Becoming a good storyteller is extraordinarily hard and only few members of the Human race have ever become skilled in this practice. Most stories are bad and are never heard. To those with promise, stories last fifty years, more or less. To only the skilled does a story last longer than a century. But those are the masters. Even the crappy storytellers that are good enough to get people to pay to hear their story are rare enough.

Reading and writing are a mass medium. Despite that, only about 0.01% are able to write a story people wish to buy. Cameras and filming are a well known medium. Despite that, only a percentage can point cameras at stuff and get people to buy their ‘story-in-video’.

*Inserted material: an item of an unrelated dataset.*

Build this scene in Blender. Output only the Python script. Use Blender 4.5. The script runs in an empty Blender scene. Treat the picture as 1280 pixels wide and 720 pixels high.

Since the skills to make a video game are *much* less widespread than reading and writing or using a camera, the probability of being able to tell a story via gaming (if it is possible) falls beyond that 0.01%.

There is always something I found greatly foul when I hear game designers talking about telling great stories. It is something other than ‘that is not gaming’. It is a very raw emotion I keep holding back.

Just who the hell do these people think they are? Why do they think they are qualified to tell a story? Because they can program a computer? Get out of here.

Good story tellers are people who tend to have experienced life. In order to write Moby Dick, the author had to go on three campaigns on a whaling boat (which is insane. No one was a crew for that long due to how dangerous the profession was).

Video game designers are dorks who go to Comicon, play games all day (which they probably have to), and watch niche movies no one else watches. That is the life of the video game designer. The reason why their stories are so uninteresting is because their lives are so uninteresting. Video game designers are not that stock of people who would go on an African safari or go into military combat or walk through the citadels of power. Interesting people make interesting stories. The reason why video game stories suck is not just because it is an incorrect form of the medium but because game designers have uninteresting lives.

There is another group of people who have a similar problem. Academics tend to never break out into writing stories people want to buy. The reason why is the same: academics do not tend to have interesting lives.

Politicians REALLY suck at being storytellers. This should be no surprise as the politician has such a phony life.

The frequency that the game designer rarely strives to have an interesting life is why I keep being reminded of the ‘Creative Writing’ classroom full of students who ‘have a story in them’ yet none have life experiences. What I’m saying is that the game designer’s life experiences are no different or exciting than the average man on the street. So why does the game designer assume he is a better story teller than the average man on the street? Because he can program a computer?